The persecutor is obviously an unhealthy relationship style and the one most immediately associated with what you have written here. They are the classic bully -- "I'm right, you're wrong". One of the other comments mentioned an "assertive" style, which I think maps to this role.
The rescuer isn't named because they rescue the other person, but rather, they are trying to be the other person's savior. They are the source of truth or good or joy or whatever in the other person's life. The natural and unhealthy implication of someone being the rescuer is that they are better than the other person, which means the other person must be worse. These are the people who are trying to "fix" you, or doing things "for your own good". One of the other comments mentioned a "receptive" style, which I think maps to this role.
Finally, the victim isn't necessarily being harmed by the other person so much as they see themselves as a victim. This is the hardest to understand in the context of your post, but I think it's still applicable. When someone is "frame controlling" in the context of the victim, they're saying "I'm blameless". A victim needs a perpetrator, so if they're blameless, you must be to blame. The persecutor makes everything your fault because of your faults (the focus is on the other person to avoid thinking about themselves), the victim makes everything your fault because they can't accept responsibility (the focus is on themselves).

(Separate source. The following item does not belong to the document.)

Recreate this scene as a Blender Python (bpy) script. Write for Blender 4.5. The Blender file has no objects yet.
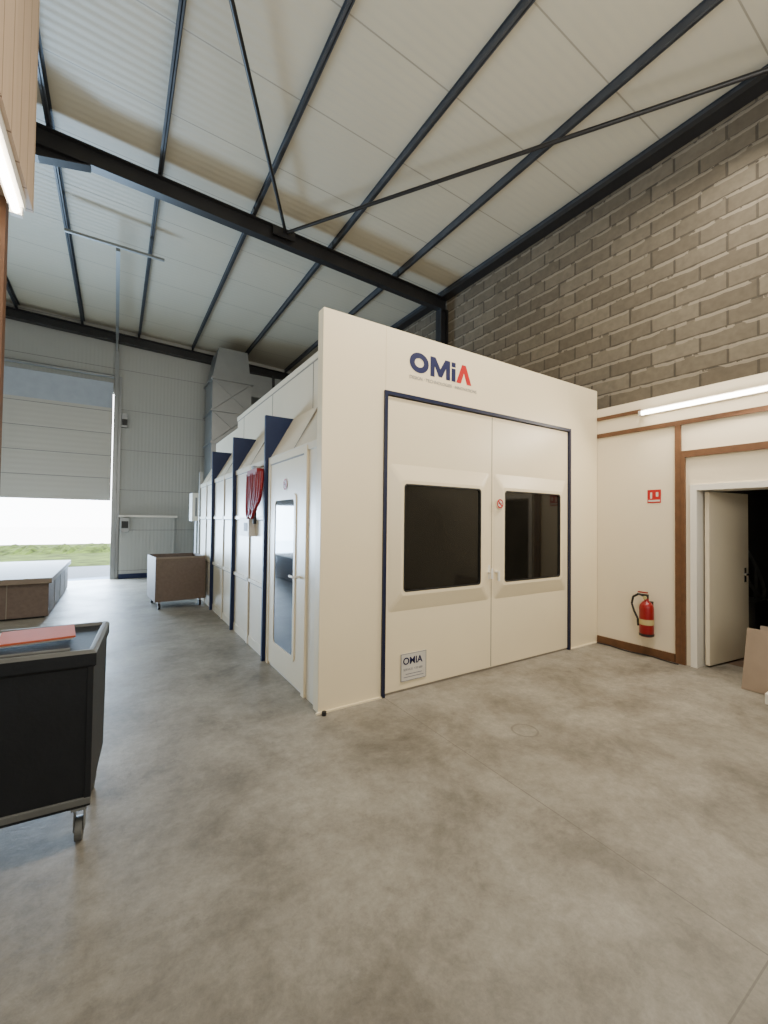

Karpman's Drama Triangle seems like it has some amount of overlap with what you're trying to describe here -- unhealthy ways of relating to other people. Maybe it's helpful to consider "Frame Control" in this context? You talk about general behaviors, and maybe by tying it into personalities / roles it would help understand the different forms it can take.
There is also healthy versions of these roles.
* Persecutor -> Challenger, Assertive
* Victim -> Survivor, Vulnerable
* Rescuer -> Coach, Caring
Also important is that everyone exists in each of these roles at different times in different relationships, but people tend to have one role that they naturally fall into. For me, it's Rescuer / Coach (hopefully more of the latter). From what you describe, Aella, it sounds like for you it's Victim (and hopefully Survivor for your healthy relationships!).
Does this seem to be in line with what you are describing?